A poor join between coverall sleeves and chemical gloves, or between hood and face masks could result in penetration – even if the coverall, fabric, and seams are the best available. As part of the process of selecting a chemical suit, consideration must be given to how well it works with other PPE and whether additional measures, such as taping up these joins, or seeking more specialist methods of creating a seal, such as a Push-lock glove connection system, might be appropriate.
The important point is that protection needs to be viewed in a holistic manner considering all required PPE and how effectively it works together.
CONCLUSION.
Managing Chemical Hazards in the Workplace: The Importance of Understanding, not just Knowing.
Clearly, whilst the barrier properties of the fabric used to construct chemical protective clothing is important, the type of seam used along with other design and construction elements can be at least as important. In fact, given that hazardous materials will always tend to take the easiest route of ingress inside a PPE ensemble, arguably they are even more important!
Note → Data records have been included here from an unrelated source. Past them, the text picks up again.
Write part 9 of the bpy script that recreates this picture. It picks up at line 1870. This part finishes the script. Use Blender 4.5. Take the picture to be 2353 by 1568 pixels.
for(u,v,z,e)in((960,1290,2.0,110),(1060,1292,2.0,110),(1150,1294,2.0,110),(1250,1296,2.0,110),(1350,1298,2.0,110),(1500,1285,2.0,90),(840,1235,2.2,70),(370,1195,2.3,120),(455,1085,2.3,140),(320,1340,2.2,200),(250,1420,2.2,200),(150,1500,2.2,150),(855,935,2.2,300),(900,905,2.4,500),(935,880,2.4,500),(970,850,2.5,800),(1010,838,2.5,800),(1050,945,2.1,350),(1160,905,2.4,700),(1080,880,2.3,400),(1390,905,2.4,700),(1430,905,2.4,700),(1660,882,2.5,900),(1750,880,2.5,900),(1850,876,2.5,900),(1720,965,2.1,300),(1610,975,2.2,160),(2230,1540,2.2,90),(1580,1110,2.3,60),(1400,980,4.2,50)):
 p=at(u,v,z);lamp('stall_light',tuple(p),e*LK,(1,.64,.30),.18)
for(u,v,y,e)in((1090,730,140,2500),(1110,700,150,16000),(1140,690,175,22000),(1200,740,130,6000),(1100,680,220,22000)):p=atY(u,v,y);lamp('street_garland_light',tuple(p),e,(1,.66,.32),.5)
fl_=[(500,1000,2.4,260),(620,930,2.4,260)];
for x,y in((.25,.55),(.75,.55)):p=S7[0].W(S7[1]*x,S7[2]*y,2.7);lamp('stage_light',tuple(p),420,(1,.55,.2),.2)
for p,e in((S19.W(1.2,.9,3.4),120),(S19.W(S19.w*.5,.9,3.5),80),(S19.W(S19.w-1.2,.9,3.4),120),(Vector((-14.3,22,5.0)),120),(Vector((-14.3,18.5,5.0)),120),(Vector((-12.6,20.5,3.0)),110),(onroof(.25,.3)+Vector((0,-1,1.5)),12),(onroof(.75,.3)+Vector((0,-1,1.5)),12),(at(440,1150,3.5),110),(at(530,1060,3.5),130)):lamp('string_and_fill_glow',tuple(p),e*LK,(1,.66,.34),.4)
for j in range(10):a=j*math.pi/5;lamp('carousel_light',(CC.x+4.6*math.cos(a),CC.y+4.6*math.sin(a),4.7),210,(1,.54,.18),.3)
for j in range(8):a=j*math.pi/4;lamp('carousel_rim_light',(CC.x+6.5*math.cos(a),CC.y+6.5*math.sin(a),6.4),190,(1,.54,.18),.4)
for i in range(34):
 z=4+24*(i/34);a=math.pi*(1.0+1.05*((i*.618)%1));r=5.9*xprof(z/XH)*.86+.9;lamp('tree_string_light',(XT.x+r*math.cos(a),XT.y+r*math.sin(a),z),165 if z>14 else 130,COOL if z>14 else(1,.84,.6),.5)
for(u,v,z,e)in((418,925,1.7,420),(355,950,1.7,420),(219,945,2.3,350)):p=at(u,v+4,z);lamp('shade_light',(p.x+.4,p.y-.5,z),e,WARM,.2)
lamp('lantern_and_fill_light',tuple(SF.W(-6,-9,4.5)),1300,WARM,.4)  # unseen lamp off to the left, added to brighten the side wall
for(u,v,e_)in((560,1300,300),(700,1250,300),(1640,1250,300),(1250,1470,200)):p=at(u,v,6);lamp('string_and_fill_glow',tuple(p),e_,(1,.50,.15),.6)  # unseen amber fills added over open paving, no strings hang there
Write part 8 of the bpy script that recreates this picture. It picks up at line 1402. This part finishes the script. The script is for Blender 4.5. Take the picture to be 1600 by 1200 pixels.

In addition, in the case of seam construction, whilst CE standards and Type Testing do provide some guarantees that appropriate seams are used on different garments (for example, a garment without sealed seams would fail the Type 3 & 4 Type Tests), it is always worth considering the details of the application and whether a standard garment and seam construction normally used is sufficient, such as in the example of asbestos protection given above.
In short, as is always the case with selection of PPE, it is not enough to simply ensure that it is certified. Users need to consider:
- The specific details of their application
- The nature and relative danger presented by the hazard
- The environmental factors
- The details of the relevant standards, what’s in them and what they tell you about the construction – including seam type – and protection provided.
Further, a holistic approach to the effectiveness of the entire PPE ensemble will contribute to ensuring workers are protected as they should be.